French Court Calls Free Google Maps Unfair Competition
jfruh writes "A French court has ruled that Google is unfairly subsidizing its free mapping products, making for unfair competition with paid services. This might seem ridiculous, but keep in mind that Google started charging for use of its mapping API once the free version had come to dominate the market."
Is Linux unfair competition for Windows because it's given away for free? It's a stupid argument. If a group wants to give something away for free, let them. You can compete with free.
That's not necessarily true. If a company is generating massive revenues from a dominant product (in this case web search advertising), using that revenue to fund development of a free product in another market can be viewed as an anticompetitive abuse of monopoly position. Competitors who don't have a source of monopoly revenues have to offset their costs by charging for their product. To make your comparison more accurate, imagine if Ubuntu supplanted Windows as the dominant desktop OS by giving away a free product, and then once all competitors were completely marginalized, began charging for Ubuntu Linux. People would have little choice but to pay because it would be the dominant OS that everything ran on.
* Google doesn't have a monopoly anywhere, even in search.
Maybe you should stop being a child and trying to insinuate that the only way someone can have a monopoly is by being the only actor. That's not true, and hasn't been for a long time.
* Google Maps is not given away, it sports ads, and the API costs money to access
It was with respect to the developer API, which is what the case is about. You could use that API for FREE, not free + ads. And now that they are the dominant player in the space, and one could easily say they got there because they were free, they are raising their prices. That is the very definition of anti-competitive.
You fail to mention Mapquest, or MS maps. Why just sue Google for its maps? Because it is the best one out there?
Because they're the ones with the legal monopoly.

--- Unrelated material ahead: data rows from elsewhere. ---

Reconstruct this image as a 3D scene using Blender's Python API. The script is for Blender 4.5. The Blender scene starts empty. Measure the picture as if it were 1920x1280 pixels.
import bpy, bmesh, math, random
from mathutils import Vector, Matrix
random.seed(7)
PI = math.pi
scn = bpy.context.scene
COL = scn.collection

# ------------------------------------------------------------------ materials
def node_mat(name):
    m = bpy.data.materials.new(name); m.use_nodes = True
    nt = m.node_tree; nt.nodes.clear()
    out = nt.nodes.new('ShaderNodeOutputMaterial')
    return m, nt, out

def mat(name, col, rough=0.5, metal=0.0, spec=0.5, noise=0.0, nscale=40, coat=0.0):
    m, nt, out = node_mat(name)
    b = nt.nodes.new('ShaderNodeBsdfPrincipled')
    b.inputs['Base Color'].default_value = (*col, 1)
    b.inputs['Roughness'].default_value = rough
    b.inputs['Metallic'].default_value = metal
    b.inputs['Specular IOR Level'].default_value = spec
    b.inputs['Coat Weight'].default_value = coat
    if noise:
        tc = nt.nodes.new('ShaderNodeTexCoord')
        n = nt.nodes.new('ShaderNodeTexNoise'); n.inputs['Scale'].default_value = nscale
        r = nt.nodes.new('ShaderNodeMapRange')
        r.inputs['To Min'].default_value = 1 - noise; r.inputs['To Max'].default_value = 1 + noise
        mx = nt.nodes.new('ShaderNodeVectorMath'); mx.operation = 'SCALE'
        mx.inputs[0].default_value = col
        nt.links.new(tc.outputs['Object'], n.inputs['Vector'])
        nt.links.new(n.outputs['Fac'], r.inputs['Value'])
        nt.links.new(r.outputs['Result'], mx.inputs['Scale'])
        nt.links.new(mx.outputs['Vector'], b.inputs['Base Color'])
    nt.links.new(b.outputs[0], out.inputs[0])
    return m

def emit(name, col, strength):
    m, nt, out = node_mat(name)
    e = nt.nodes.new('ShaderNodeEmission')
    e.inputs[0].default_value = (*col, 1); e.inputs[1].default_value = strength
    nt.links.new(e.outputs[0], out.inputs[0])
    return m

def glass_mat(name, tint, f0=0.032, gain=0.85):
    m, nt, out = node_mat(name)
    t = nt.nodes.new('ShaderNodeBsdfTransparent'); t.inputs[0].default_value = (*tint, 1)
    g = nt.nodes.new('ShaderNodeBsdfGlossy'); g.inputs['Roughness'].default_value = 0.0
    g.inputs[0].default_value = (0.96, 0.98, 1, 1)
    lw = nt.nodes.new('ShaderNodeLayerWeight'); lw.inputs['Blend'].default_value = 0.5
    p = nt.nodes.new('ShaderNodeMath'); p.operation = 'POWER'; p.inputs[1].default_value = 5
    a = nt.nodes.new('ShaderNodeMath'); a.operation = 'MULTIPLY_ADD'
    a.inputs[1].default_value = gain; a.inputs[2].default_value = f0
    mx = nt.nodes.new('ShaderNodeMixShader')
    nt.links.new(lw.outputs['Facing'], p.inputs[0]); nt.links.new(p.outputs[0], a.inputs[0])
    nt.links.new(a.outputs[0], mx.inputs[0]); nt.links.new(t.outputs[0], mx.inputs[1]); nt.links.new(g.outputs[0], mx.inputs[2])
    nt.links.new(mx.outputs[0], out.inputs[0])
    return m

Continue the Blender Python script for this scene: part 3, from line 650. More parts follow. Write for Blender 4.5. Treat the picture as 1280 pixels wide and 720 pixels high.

Why should Bottin be kept alive? Why not Garmin?
Why should Google Maps get to survive by subsidies from other Google divisions? Why can't they compete on their own?
Why don't you read your definition again? According to that, Google most definitely does have a monopoly in search. They are dominant in that area. And what they're getting slapped for is not for having a monopoly on search, which is quite fine, but by abusing that monopoly to edge themselves into other markets and drive out competition.